# DATASET SECTION
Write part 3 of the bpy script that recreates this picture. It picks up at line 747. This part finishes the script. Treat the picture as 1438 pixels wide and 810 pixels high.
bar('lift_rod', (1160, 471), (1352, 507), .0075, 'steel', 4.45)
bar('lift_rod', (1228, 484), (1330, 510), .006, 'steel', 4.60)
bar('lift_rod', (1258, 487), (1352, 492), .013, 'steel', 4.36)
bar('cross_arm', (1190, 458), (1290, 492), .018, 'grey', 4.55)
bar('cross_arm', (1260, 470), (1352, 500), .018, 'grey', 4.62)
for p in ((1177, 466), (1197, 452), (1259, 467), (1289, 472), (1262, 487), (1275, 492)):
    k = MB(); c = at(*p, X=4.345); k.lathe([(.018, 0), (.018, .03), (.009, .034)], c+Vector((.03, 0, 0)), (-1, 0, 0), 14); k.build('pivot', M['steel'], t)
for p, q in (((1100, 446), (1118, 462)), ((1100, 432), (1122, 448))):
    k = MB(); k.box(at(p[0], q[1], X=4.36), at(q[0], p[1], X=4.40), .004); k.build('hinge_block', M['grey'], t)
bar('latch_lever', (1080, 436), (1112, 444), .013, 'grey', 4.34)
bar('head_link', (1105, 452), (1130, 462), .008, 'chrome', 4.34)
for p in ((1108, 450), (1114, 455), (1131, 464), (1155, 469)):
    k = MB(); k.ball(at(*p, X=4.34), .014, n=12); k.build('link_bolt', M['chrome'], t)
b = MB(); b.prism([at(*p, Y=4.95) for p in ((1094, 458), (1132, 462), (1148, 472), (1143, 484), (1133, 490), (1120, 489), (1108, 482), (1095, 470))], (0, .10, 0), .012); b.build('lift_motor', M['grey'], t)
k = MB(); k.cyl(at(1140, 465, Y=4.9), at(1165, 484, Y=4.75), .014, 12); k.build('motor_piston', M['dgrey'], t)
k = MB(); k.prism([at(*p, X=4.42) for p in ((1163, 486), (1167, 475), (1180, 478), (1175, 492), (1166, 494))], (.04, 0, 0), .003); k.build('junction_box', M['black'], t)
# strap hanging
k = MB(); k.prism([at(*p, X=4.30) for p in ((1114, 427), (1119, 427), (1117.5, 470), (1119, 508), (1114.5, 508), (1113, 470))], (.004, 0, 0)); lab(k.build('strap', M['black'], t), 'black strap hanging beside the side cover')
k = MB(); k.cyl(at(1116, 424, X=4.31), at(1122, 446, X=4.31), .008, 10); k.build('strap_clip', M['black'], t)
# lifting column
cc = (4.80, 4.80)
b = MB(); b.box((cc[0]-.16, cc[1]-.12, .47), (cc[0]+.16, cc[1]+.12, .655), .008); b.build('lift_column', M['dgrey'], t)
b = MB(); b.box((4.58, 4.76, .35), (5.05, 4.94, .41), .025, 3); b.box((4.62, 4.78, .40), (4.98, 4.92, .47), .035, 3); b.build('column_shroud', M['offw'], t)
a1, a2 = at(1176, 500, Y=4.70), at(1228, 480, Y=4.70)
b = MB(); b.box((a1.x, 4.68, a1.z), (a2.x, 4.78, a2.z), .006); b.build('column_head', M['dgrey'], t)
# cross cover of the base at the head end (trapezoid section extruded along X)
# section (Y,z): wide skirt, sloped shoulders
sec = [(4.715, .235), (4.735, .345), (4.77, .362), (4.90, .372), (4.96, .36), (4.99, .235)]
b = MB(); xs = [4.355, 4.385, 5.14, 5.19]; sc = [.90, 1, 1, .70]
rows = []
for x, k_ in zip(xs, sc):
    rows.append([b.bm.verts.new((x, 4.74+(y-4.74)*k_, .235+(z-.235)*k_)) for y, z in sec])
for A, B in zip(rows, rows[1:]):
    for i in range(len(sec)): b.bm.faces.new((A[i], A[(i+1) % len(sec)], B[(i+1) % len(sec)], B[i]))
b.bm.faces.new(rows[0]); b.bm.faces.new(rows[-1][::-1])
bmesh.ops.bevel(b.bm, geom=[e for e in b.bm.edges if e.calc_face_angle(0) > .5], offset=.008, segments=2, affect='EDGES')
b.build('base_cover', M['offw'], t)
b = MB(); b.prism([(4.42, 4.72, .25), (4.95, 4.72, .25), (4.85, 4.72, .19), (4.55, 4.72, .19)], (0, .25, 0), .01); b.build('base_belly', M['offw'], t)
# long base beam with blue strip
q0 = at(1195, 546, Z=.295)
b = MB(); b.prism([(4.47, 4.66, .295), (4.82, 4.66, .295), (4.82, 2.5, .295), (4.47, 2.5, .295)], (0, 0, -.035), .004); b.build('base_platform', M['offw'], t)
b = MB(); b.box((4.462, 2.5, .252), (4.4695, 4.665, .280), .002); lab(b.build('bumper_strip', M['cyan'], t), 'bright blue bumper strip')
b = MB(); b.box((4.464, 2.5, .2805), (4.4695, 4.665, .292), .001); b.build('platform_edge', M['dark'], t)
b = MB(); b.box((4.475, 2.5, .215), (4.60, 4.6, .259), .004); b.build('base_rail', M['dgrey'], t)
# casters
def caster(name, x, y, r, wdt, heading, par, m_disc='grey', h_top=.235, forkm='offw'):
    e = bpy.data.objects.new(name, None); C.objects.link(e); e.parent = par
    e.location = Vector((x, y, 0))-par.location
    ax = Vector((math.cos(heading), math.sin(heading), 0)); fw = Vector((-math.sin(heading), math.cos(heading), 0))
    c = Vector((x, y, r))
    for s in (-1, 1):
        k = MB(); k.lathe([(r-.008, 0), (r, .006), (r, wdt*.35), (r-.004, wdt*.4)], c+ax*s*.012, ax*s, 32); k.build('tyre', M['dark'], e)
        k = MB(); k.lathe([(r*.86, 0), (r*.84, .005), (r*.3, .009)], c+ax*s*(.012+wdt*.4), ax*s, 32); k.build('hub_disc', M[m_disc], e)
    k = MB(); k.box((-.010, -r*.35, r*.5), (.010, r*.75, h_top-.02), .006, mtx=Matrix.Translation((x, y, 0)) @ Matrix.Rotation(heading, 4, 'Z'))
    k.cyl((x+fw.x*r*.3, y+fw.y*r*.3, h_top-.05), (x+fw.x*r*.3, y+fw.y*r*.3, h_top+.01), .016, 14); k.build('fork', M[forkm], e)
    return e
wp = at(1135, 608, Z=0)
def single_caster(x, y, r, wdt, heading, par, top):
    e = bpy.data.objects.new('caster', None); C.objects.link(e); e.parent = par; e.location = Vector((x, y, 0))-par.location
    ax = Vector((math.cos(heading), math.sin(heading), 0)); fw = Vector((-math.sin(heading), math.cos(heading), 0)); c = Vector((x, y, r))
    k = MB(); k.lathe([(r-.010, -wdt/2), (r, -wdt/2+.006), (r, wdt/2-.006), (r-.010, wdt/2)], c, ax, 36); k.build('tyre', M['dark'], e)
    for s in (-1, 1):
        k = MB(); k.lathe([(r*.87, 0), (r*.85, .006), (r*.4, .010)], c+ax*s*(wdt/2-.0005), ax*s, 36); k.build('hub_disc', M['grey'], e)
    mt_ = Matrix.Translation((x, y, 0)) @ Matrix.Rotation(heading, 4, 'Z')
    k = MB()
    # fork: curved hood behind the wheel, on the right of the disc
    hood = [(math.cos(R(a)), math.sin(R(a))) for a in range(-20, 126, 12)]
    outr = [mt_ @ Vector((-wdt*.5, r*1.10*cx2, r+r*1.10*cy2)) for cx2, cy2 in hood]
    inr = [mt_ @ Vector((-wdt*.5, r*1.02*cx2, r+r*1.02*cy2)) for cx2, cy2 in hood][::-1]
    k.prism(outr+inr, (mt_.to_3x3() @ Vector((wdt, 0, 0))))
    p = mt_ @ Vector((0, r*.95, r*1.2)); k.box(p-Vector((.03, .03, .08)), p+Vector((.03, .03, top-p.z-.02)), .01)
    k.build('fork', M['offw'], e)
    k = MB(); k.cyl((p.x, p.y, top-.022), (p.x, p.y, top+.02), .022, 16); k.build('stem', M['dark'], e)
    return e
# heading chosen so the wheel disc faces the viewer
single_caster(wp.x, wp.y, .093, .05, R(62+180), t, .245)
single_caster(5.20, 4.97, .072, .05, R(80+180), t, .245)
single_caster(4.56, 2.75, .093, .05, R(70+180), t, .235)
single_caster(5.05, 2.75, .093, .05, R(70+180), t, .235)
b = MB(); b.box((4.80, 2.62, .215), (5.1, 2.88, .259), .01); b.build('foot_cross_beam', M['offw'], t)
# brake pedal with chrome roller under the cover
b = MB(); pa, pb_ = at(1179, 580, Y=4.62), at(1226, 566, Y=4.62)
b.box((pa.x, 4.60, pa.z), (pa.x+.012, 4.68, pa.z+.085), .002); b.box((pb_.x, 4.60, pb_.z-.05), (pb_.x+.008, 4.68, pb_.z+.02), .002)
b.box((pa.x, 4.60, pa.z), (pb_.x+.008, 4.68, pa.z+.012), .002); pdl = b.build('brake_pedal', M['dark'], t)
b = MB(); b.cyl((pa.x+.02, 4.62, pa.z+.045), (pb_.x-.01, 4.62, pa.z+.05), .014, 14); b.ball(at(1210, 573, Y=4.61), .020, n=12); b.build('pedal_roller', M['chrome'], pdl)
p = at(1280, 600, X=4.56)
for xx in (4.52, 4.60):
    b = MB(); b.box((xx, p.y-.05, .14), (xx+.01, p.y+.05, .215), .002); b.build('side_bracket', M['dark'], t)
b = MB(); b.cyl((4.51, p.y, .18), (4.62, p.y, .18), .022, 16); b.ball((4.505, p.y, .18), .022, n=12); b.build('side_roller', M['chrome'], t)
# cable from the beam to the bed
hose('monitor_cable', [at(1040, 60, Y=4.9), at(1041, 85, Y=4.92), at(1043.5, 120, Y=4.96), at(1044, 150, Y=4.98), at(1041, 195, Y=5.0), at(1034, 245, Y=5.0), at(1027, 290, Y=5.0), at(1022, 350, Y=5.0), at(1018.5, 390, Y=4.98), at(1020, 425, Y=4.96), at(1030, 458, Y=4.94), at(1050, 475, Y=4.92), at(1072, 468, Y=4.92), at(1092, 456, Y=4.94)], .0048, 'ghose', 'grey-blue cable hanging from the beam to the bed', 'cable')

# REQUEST
Copy out the lines that hold "wide".

# EXPECTED OUTPUT
Write part 3 of the bpy script that recreates this picture. It picks up at line 747. This part finishes the script. Treat the picture as 1438 pixels wide and 810 pixels high.
# section (Y,z): wide skirt, sloped shoulders